Is there a similar open source language for Linux? Now that I am retired and have some spare time, I would like to get my feet wet again.

slavik
April 16th, 2009, 05:18 AM
MySQL/PostGRE can be the DB (avail in repo) ... as for the foxbase part ... no idea ...

pmasiar
April 17th, 2009, 05:34 AM
Back during the age of dinosaurs and DOS, I did quite a bit of programming with dBase and Foxbase. I kind of lost interest after Borland bought dBase and tried to make it a clone of Paradox.

Is there a similar open source language for Linux? Now that I am retired and have some spare time, I would like to get my feet wet again.

Python is much better language that dBase ever was, and SQLite is much better DB - fully SQL compliant, but still just a library to access a DB in a file.

Aa bonus, Python/SQLite is cross-platform.

slavik
April 17th, 2009, 07:13 AM
Here is some documentation of using sqlite in Perl:
http://search.cpan.org/~vxx/SQLite-DB-0.04/lib/SQLite/DB.pm

stevescripts
April 17th, 2009, 05:00 PM
And here is the link for the tcl bindings:

http://www.sqlite.org/tclsqlite.html

As pmasair mentioned, SQLite databases are cross-platform - as is Python, Perl (as mentioned by slavik), Tcl, and others, all allowing to write once, run pretty much anywhere...

Miljet
April 18th, 2009, 01:49 PM
Thank you all very much for the information and links.

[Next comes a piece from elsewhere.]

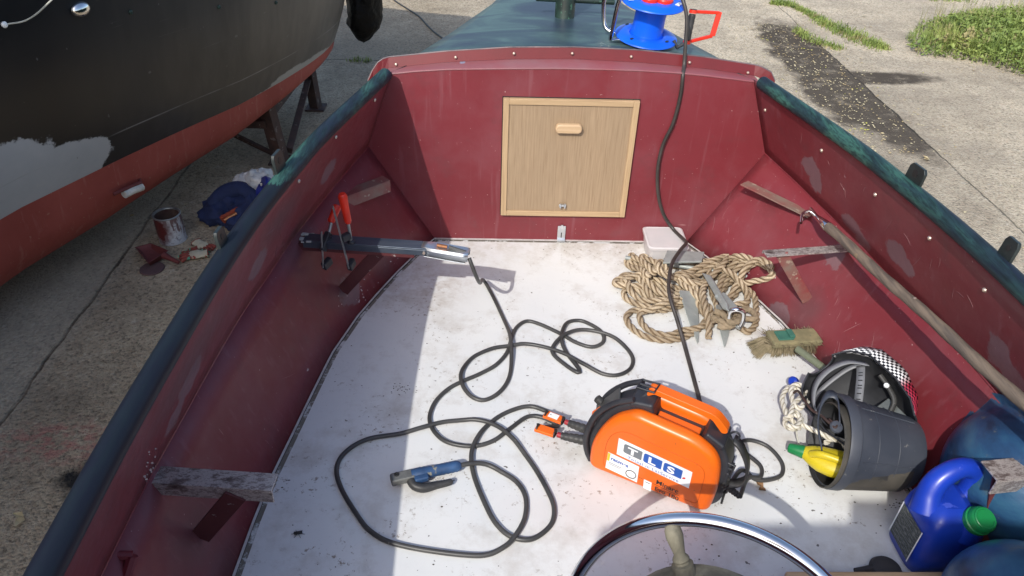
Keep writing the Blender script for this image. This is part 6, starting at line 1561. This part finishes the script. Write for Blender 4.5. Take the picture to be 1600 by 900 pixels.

Looks like I have some research to do now.

DJonsson2008
April 18th, 2009, 02:12 PM
Web2py is a handy html webframework that could also perhaps
work for local DBs. its built on easy to grok Python, and uses
postgre or sqlite. Web2py has a friendly [learning curve] towards
those with visual fox and visual basic background.
Once you have the basics generated by the framework hacking the
python can be used for customization.
You can easily create your data structures, forms and other
basics via user-friendly html interfaces.

I think open office has a data table type application in it's
suite but it seems more along the lines of access.

There are some XBASE linux apps out there, some more closely on
the Clipper model others closer to the orginal Dbase, some searching
on Linux XBase will bring you to them.

Python though like said above is a much better investment of time,
I think there is even a few tutorials out there geared
towards specifically Foxpro/Xbase users migrating to python.